Please give the data below again in full, exactly as it stands.

##############################

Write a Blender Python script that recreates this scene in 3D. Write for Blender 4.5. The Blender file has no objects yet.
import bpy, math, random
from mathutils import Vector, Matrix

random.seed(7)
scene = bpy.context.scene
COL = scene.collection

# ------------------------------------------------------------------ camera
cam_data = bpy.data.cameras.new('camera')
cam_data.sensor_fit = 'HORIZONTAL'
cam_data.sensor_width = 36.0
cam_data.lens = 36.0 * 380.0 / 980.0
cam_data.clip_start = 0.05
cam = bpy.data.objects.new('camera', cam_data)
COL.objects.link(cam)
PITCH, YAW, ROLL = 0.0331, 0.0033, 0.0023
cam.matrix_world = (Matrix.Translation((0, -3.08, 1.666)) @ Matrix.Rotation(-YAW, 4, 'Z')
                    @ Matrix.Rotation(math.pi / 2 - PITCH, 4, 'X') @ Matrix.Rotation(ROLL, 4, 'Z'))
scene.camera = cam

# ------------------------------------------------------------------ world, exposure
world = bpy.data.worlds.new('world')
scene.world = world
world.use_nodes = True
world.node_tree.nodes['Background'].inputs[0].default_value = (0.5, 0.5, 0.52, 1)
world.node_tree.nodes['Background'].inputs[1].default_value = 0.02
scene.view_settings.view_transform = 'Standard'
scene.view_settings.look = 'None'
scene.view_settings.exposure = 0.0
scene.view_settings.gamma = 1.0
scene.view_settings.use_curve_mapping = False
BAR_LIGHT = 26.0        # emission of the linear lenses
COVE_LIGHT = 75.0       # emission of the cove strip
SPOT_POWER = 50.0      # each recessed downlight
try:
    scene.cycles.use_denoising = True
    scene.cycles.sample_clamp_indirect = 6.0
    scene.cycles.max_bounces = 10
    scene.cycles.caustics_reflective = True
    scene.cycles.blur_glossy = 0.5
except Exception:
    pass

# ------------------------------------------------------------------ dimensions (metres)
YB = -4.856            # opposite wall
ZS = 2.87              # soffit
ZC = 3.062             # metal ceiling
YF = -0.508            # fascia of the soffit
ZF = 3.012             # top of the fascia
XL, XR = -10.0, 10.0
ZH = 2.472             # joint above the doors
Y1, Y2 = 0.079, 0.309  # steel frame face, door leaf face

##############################

Result
Write a Blender Python script that recreates this scene in 3D. Write for Blender 4.5. The Blender file has no objects yet.
import bpy, math, random
from mathutils import Vector, Matrix

random.seed(7)
scene = bpy.context.scene
COL = scene.collection

# ------------------------------------------------------------------ camera
cam_data = bpy.data.cameras.new('camera')
cam_data.sensor_fit = 'HORIZONTAL'
cam_data.sensor_width = 36.0
cam_data.lens = 36.0 * 380.0 / 980.0
cam_data.clip_start = 0.05
cam = bpy.data.objects.new('camera', cam_data)
COL.objects.link(cam)
PITCH, YAW, ROLL = 0.0331, 0.0033, 0.0023
cam.matrix_world = (Matrix.Translation((0, -3.08, 1.666)) @ Matrix.Rotation(-YAW, 4, 'Z')
                    @ Matrix.Rotation(math.pi / 2 - PITCH, 4, 'X') @ Matrix.Rotation(ROLL, 4, 'Z'))
scene.camera = cam

# ------------------------------------------------------------------ world, exposure
world = bpy.data.worlds.new('world')
scene.world = world
world.use_nodes = True
world.node_tree.nodes['Background'].inputs[0].default_value = (0.5, 0.5, 0.52, 1)
world.node_tree.nodes['Background'].inputs[1].default_value = 0.02
scene.view_settings.view_transform = 'Standard'
scene.view_settings.look = 'None'
scene.view_settings.exposure = 0.0
scene.view_settings.gamma = 1.0
scene.view_settings.use_curve_mapping = False
BAR_LIGHT = 26.0        # emission of the linear lenses
COVE_LIGHT = 75.0       # emission of the cove strip
SPOT_POWER = 50.0      # each recessed downlight
try:
    scene.cycles.use_denoising = True
    scene.cycles.sample_clamp_indirect = 6.0
    scene.cycles.max_bounces = 10
    scene.cycles.caustics_reflective = True
    scene.cycles.blur_glossy = 0.5
except Exception:
    pass

# ------------------------------------------------------------------ dimensions (metres)
YB = -4.856            # opposite wall
ZS = 2.87              # soffit
ZC = 3.062             # metal ceiling
YF = -0.508            # fascia of the soffit
ZF = 3.012             # top of the fascia
XL, XR = -10.0, 10.0
ZH = 2.472             # joint above the doors
Y1, Y2 = 0.079, 0.309  # steel frame face, door leaf face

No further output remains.